Portanto, não avançaremos um passo enquanto nos pautarmos por uma atitude desagregadora que, em última instância, nos torna patetas, irrelevantes e hipócritas. A compreensão turva e o comportamento ignóbil de dar relevo absoluto às próprias convicções, em detrimento dos “nacionalismos errados”, inevitavelmente nos coloca em uma posição de adornos epistemológicos e não conduzirá a nenhuma transformação histórica significativa.
Que reste claro: não desconheço, nem ignoro ou desconsidero a importância dos espaços virtuais no desenvolvimento das lutas em curso em nossas sociedades. Entretanto, vamos ter que nos encontrar, em algum momento, nos espaços vitais de disputa política, irremediavelmente, presenciais. Não há possibilidade alguma de vitória em território plenamente dominado pelo inimigo.

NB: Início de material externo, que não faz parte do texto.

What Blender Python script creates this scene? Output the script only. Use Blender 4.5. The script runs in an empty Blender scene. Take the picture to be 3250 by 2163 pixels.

Se a trajetória e a localização dos nacionalistas no espectro político brasileiro, copioso de contradições e peculiaridades, coloca-se como um impeditivo para a unidade de ação, depreende-se que a única atitude racional seria aderir aos inimigos da nação, renunciando à nossa brasilidade e se dedicando a outros afazeres.

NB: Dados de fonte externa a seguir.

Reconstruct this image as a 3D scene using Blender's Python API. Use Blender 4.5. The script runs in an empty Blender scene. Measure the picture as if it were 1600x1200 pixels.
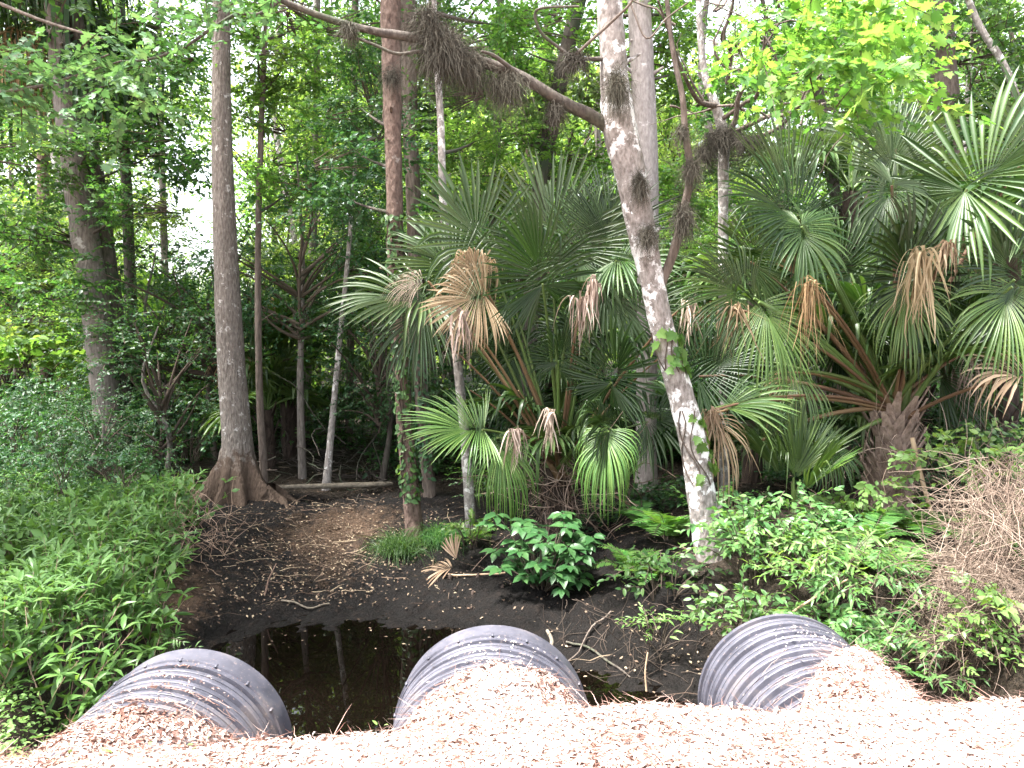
import bpy, math
import numpy as np
from mathutils import Matrix, Vector
R = math.radians
SC = bpy.context.scene
COL = SC.collection
rng = np.random.default_rng(7)
V3 = lambda *a: np.array(a, float)
def nrm(a): return a / np.maximum(np.linalg.norm(a, axis=-1, keepdims=True), 1e-9)

# ------------------------------------------------------------------ camera
F = 1232.0; EYE = V3(0, 0, 1.6); PITCH = math.atan(80 / F)
FWD = V3(0, math.cos(PITCH), -math.sin(PITCH)); UP = V3(0, math.sin(PITCH), math.cos(PITCH)); RIGHT = V3(1, 0, 0)
def P(px, py, d):
    """a point at distance d (metres along y) seen at that place of the photograph"""
    v = FWD + RIGHT * ((px - 800) / F) + UP * ((600 - py) / F)
    return EYE + v * (d / v[1])
cam = bpy.data.cameras.new('camera'); cam.sensor_width = 36; cam.angle = 2 * math.atan(800 / F)
cam.clip_end = 500; cam.clip_start = 0.05
camo = bpy.data.objects.new('camera', cam); COL.objects.link(camo)
camo.location = EYE; camo.rotation_euler = (R(90) - PITCH, 0, 0); SC.camera = camo

# ------------------------------------------------------------------ mesh collector
class MB:
    def __init__(s): s.v = []; s.f = {3: [], 4: []}; s.m = {3: [], 4: []}; s.n = 0
    def add(s, v, f, mi=0):
        v = np.asarray(v, float).reshape(-1, 3); f = np.asarray(f, int); k = f.shape[1]
        s.v.append(v); s.f[k].append(f + s.n); s.m[k].append(np.full(len(f), mi)); s.n += len(v); return s
    def mesh(s, name, mats, off=None, smooth=True):
        me = bpy.data.meshes.new(name)
        v = np.concatenate(s.v) if s.v else np.zeros((0, 3))
        if off is not None: v = v - np.asarray(off)
        me.vertices.add(len(v)); me.vertices.foreach_set('co', v.astype(np.float32).ravel())
        idx, tot, mi = [], [], []
        for k in (3, 4):
            if s.f[k]:
                f = np.concatenate(s.f[k]); idx.append(f.ravel()); tot.append(np.full(len(f), k)); mi.append(np.concatenate(s.m[k]))
        idx = np.concatenate(idx); tot = np.concatenate(tot); mi = np.concatenate(mi)
        me.loops.add(len(idx)); me.loops.foreach_set('vertex_index', idx.astype(np.int32))
        me.polygons.add(len(tot)); me.polygons.foreach_set('loop_start', (np.cumsum(tot) - tot).astype(np.int32))
        for m in (mats if isinstance(mats, (list, tuple)) else [mats]): me.materials.append(m)
        me.polygons.foreach_set('material_index', mi.astype(np.int32))
        me.polygons.foreach_set('use_smooth', np.full(len(tot), smooth))
        me.update(calc_edges=True)
        return me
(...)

Podemos caminhar ombreados mesmo com aqueles pelos quais segredamos desconfiança e antipatia. Uma dose salutar de abnegação, somada a uma compreensão adequada do que está em jogo, pode viabilizar o caminho em direção à nossa almejada libertação nacional, agregando no processo um leque de alianças, até então, não dimensionado – insinuando na alma o desejo inabalável da vitória.
*Identidade: brasileiro
*Lugar de fala: Brasil ocupado
Em tempo: para que não recaia sobre estas considerações a pecha professoral, ou mesmo pueril, gostaria de destacar a intenção autocritica da elaboração, parte de um esforço pessoal permanente de sobrepujar vieses cognitivos e posturas desagregadoras.